Robin E. Bell
Robin Bell, AGU president (2019 – 2020), has been a member of AGU for more than 30 years. She is a past president of the Cryosphere section and was elected as an AGU Fellow in 2011. Bell received her undergraduate degree in geology from Middlebury College in Vermont and her Ph.D. in geophysics from Columbia University in 1989. Since completing her doctorate, Bell has led the research at the Lamont-Doherty Earth Observatory on ice sheets, tectonics, rivers, and mid-ocean ridges.

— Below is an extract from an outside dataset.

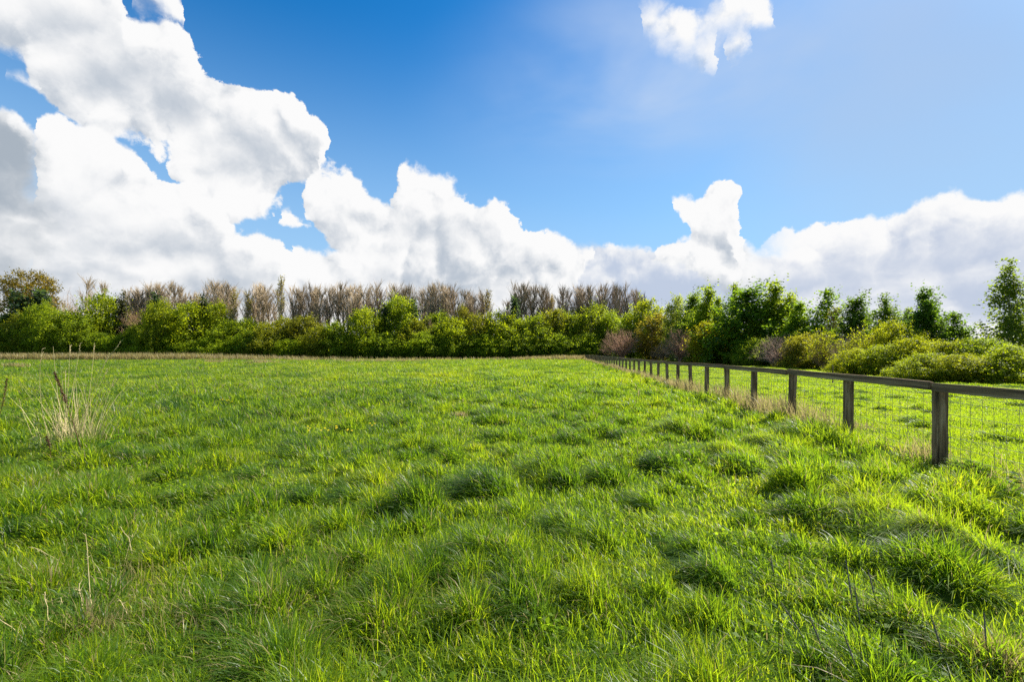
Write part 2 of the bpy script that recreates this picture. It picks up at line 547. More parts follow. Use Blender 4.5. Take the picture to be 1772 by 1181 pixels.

Currently, Bell is a Palisades Geophysical Institute (PGI) Lamont Research Professor, directing research programs in Antarctica and Greenland, and she has developed technology to monitor our changing planet. Bell has coordinated 10 major aero-geophysical expeditions to Antarctica and Greenland, studying what makes ice sheets collapse. She has discovered a volcano beneath the West Antarctic ice sheet, several large lakes locked beneath two miles of ice, and demonstrated that ice sheets could thicken from below. Bell also led a Lamont team to map the Hudson River from Staten Island to Albany.
In 2006, Bell received an honorary degree from Middlebury College and had an Antarctic Mountain named after her. During the International Polar Year, Bell led a major expedition to Antarctica to explore the last unknown mountain range on Earth, the Gamburtsev Mountains, which were completely covered with ice. Bell’s team discovered that water hidden beneath the ice sheet runs uphill. Using the new IcePod and gravity technologies, Bell’s team is currently exploring the Ross Ice Shelf, a floating piece of ice the size of France that covers the least-known piece of Earth’s ocean floor.